VOLUNTEERS ARE VITAL
Unable yet to fundraise, the poorer campaigns feel most disadvantaged by the rules. Leftist politician Hamdeen Sabahy's campaign hopes his popular touch can overcome their financial disadvantage. His entire effort is being run by volunteers.
"The only one who gets a salary in this entire campaign is the man bringing us coffee," said Sabahy's 29-year-old campaign manager Hossam Moaness, who is juggling his job as a corporate accountant with his new role.
On an afternoon in March, dressed in a white shirt and a smart black blazer, Sabahy took his campaign to a busy Cairo metro station, stunning bystanders. His slogan is "One of Us".
Television cameras and photographers crowded around the smiling politician, who most people struggled to identify. He shook hands and listened to street children and vendors complain about food prices and high rates of crime.
"I am happy to be here among you. I promise, if elected, I will bring back the rights of the poor, the rights of the country," he told excited passengers.
"Who is that man?" asked 41-year-old government bureaucrat Amany. "This is a strange sight indeed. Could you have ever pictured this just a year ago?" she added, smiling.

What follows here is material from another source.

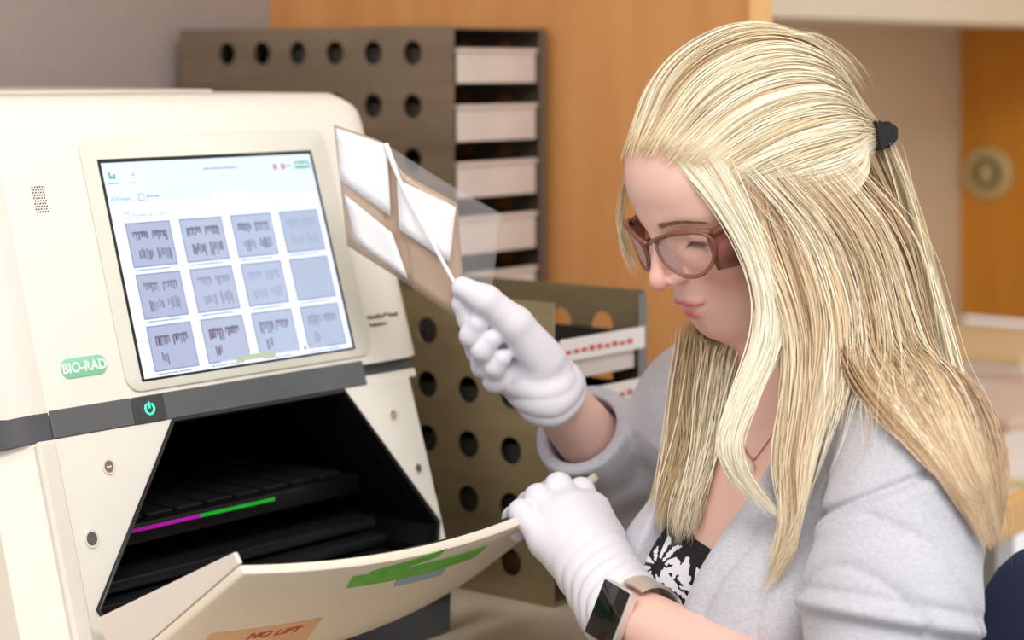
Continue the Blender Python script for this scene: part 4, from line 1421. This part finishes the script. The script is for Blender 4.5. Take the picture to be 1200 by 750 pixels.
# necklace with a small pearl pendant
M_gold = mat('rose_gold', (224, 160, 130), .25, .9)
M_pearl = mat('pearl', (252, 240, 236), .08, coat=.8)
def on_chest(x, z, y0=.2):
    ys = np.linspace(y0, -.02, 260)
    d = skin_sdf(np.array([T(x, y, z) for y in ys], f32))
    i = int(np.argmax(d < 0)) if (d < 0).any() else 259
    return npv(x, ys[i], z)
bm = bmesh.new()
PX, PZ = .030, -.024
ch = []
for q in np.linspace(-1, 1, 25):
    x = PX*(1-abs(q))+q*.052; z = PZ+(abs(q)**1.3)*.075
    a_ = on_chest(x, z); ch.append(Vector(T(a_[0], a_[1]+.0014, a_[2])))
tube(bm, ch, .0007, 5)
nk_ = obj('necklace', bm, M_gold, woman, True)
bm = bmesh.new()
a_ = on_chest(PX, PZ-.005)
bmesh.ops.create_uvsphere(bm, u_segments=16, v_segments=10, radius=.0062, matrix=Matrix.Translation(Vector(T(a_[0], a_[1]+.0050, a_[2]))))
obj('pendant', bm, M_pearl, nk_, True)
# ---------------------------------------------------------------- hair: fine strands laid along guides, pushed out of the body and clothes
M_hair = bpy.data.materials.new('blonde_hair'); M_hair.use_nodes = True
def hair_nodes():
    nt = M_hair.node_tree; N = nt.nodes; L = nt.links
    b = N['Principled BSDF']; b.inputs['Roughness'].default_value = .38
    b.inputs['Specular IOR Level'].default_value = .45
    at = N.new('ShaderNodeAttribute'); at.attribute_name = 'tone'
    rp = N.new('ShaderNodeValToRGB'); cr = rp.color_ramp
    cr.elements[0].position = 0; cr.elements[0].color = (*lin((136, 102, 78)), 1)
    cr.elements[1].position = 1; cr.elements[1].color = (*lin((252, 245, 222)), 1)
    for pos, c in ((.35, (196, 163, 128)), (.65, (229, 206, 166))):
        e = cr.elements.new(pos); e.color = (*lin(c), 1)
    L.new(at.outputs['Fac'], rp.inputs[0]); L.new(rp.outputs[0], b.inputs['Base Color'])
hair_nodes()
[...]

That kind of sentiment reflects another challenge cited by campaigners: making voters feel their opinion matters. For most of his era, Mubarak's position as president was uncontested, confirmed in referendums held every six years.
But in 2005 and under U.S. pressure, his administration held what was billed as Egypt's first multi-candidate presidential vote. The far-from-perfect election secured Mubarak's fifth term in office but did little to boost his democratic credentials.
"A wide strata of Egyptian society has spent the last 60 years playing no role in selecting either a president, a representative or anything. So the concept of choice is new in itself," said Moaness.
IT'S NOT A DONE DEAL
One frequently heard view holds that the fate of the presidency will be decided in a behind-the-scenes deal between the Brotherhood and the ruling military council which could seal the result by mobilizing their resources behind one candidate.
Yet the campaign managers, paying more attention to the electoral landscape than anyone, believe that view is both overly simplistic and unrealistic. One asked just how the military would be able to manipulate the vote in a country where these days every government move comes under intense scrutiny.
And Muslim Brotherhood support, while an asset, is not necessarily going to be decisive. Abol Fotouh is expecting strong support from within the group despite his feud with its leadership. But his campaign is leaving nothing to chance.
At campaign HQ, workers upload content to Facebook and Twitter sites, plan events and teach activists how to recruit volunteers. "You are the campaign," states a slogan on the wall.
The media campaign is headed by Ali El-Bahnasawy, a journalist who wrote a book on winning an election. He recalls how his enthusiasm for politics grew when he was in New York in 2009 and got to witness Michael Bloomberg's election campaign.
"They had an impressive volunteer base," said Bahnasawy. The Abol Fotouh team has grown from a handful of people one year ago to now stand at 7,000 registered volunteers across Egypt.
"It's very enjoyable," Elshahawy, the campaign boss, said, smiling. "Before, I didn't even know what was going on in the next street. Now I am discovering the whole country," he said.